My statement re “conservative media bias” was not directed to your comments but rather a statement in the article to which you linked. It was that author’s credibility I disparaged, not your own.

I have read Noam Chomsky, and he never impressed me, either for his ideas or his writing ability. Others have expressed the same concepts far more eloquently, and he strikes me as someone who happened to gain “cachet” and has been riding his own reputation ever since. But that’s just my opinion.

As a former resident of Peoria, I understand why the author is using Peoria as an example, but he’s still wrong.
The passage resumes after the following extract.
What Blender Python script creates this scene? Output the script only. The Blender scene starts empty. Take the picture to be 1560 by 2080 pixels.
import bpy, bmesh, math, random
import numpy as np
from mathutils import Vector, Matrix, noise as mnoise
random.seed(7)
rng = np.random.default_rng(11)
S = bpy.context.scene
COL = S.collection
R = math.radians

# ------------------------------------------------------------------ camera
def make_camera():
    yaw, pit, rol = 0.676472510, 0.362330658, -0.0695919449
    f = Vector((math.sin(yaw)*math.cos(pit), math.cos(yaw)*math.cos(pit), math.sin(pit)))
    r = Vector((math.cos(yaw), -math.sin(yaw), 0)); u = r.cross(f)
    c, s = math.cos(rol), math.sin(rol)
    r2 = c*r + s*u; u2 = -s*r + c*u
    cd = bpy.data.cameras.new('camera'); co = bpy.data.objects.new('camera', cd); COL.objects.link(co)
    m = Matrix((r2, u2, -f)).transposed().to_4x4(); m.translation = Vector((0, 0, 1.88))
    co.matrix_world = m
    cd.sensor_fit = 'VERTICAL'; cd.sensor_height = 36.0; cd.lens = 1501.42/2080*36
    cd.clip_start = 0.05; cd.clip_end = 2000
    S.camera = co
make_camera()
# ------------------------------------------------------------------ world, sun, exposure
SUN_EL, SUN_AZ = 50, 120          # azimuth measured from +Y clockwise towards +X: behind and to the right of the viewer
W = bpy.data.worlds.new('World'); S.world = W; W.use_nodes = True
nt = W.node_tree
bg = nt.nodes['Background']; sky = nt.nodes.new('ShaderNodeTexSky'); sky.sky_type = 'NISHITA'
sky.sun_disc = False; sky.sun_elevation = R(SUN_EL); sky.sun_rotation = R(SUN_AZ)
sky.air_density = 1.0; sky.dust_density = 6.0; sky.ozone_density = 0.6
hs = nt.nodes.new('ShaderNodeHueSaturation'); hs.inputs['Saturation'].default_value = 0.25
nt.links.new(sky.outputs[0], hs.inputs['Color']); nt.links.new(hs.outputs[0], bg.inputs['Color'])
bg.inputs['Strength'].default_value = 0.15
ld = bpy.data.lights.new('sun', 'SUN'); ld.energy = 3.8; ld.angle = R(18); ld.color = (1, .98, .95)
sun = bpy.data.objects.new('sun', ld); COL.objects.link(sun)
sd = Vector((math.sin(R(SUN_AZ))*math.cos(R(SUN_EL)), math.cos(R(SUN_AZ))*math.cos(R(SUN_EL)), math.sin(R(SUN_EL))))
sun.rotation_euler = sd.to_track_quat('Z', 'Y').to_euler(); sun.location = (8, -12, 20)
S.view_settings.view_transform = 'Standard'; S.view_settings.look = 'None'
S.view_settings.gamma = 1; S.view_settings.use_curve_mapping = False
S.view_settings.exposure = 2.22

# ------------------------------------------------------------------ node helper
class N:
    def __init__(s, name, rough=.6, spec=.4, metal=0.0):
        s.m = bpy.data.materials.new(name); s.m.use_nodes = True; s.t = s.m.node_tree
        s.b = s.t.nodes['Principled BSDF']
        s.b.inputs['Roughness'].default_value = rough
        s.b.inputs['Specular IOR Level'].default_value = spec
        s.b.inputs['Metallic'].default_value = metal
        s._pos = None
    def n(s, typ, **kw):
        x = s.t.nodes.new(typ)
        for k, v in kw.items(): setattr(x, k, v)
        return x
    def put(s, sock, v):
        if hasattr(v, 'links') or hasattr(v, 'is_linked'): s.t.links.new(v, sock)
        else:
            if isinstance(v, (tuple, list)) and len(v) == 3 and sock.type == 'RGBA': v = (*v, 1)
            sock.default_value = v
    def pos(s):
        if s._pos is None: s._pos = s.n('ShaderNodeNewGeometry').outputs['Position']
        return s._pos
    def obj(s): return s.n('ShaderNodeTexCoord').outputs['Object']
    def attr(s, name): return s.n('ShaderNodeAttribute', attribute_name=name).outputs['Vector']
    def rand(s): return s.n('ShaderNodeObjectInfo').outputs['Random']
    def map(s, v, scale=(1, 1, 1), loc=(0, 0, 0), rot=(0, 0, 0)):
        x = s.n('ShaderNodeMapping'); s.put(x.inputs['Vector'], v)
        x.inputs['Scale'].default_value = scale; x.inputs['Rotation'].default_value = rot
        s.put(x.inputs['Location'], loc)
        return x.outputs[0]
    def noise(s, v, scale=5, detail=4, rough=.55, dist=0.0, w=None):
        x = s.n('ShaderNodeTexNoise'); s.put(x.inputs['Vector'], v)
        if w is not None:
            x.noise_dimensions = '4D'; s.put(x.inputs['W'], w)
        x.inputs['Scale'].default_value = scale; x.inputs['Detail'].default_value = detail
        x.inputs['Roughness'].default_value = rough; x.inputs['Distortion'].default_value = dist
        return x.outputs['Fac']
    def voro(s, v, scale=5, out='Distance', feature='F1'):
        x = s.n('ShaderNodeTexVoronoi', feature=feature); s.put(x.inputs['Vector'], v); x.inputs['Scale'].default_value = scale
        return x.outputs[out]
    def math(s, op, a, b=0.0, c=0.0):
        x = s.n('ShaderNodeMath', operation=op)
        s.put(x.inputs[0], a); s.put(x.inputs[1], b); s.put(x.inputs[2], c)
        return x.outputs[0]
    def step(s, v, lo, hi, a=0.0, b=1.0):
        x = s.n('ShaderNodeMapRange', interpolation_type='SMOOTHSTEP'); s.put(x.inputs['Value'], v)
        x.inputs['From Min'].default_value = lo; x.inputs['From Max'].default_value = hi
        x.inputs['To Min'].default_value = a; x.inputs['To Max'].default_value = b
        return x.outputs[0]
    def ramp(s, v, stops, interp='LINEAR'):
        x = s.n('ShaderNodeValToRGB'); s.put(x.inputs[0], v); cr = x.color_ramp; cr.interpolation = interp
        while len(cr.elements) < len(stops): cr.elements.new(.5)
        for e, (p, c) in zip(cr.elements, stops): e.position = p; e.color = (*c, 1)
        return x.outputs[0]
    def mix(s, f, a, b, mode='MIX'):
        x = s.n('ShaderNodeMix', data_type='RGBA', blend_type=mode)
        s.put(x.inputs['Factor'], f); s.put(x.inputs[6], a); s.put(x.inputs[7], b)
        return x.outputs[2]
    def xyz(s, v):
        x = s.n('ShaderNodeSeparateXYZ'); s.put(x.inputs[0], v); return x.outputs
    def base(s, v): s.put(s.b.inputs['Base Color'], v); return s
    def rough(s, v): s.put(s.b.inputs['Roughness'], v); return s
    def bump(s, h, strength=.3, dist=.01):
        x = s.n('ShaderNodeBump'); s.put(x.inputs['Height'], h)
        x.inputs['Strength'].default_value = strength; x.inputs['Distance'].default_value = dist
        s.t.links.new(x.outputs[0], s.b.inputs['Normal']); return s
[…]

I am very well read regarding the history of Nazism in general, and Pastor Niemoller in particular, as he is one of my personal heroes. While the expressed position of the author you quote is theoretically possible, I find it highly improbable anytime in the near future. I believe the author has gravely underestimated the character of the many Americans who are never the subject of academic analysis and review, the average Joe, largely in the interior of the country, who would never accept impingement in this manner. I think both you and the author also are exaggerating the current problems and situation, although I certainly agree if we do nothing to preserve our liberty, eventually it will erode. And that’s part of the reason I assert many of my positions.

xgunther's avatar

and did u hear about the military aircraft carrying nuclear weapons flying over major US cities on “accident”? It was in the news last week.

This bothers me.

Poser's avatar

@xgunther—Why?

xgunther's avatar

I dunno. Something bothers me about the thought of nukes “accidentally” flying above my head. But I guess I’m just crazy.

hossman's avatar

Yeah. I’d like to think a plane with nuclear weapons taking off for ANYWHERE would trigger a few phone calls. If the plane accidentally went down, the emergency responders would have no warning to begin radiological hazard precautions.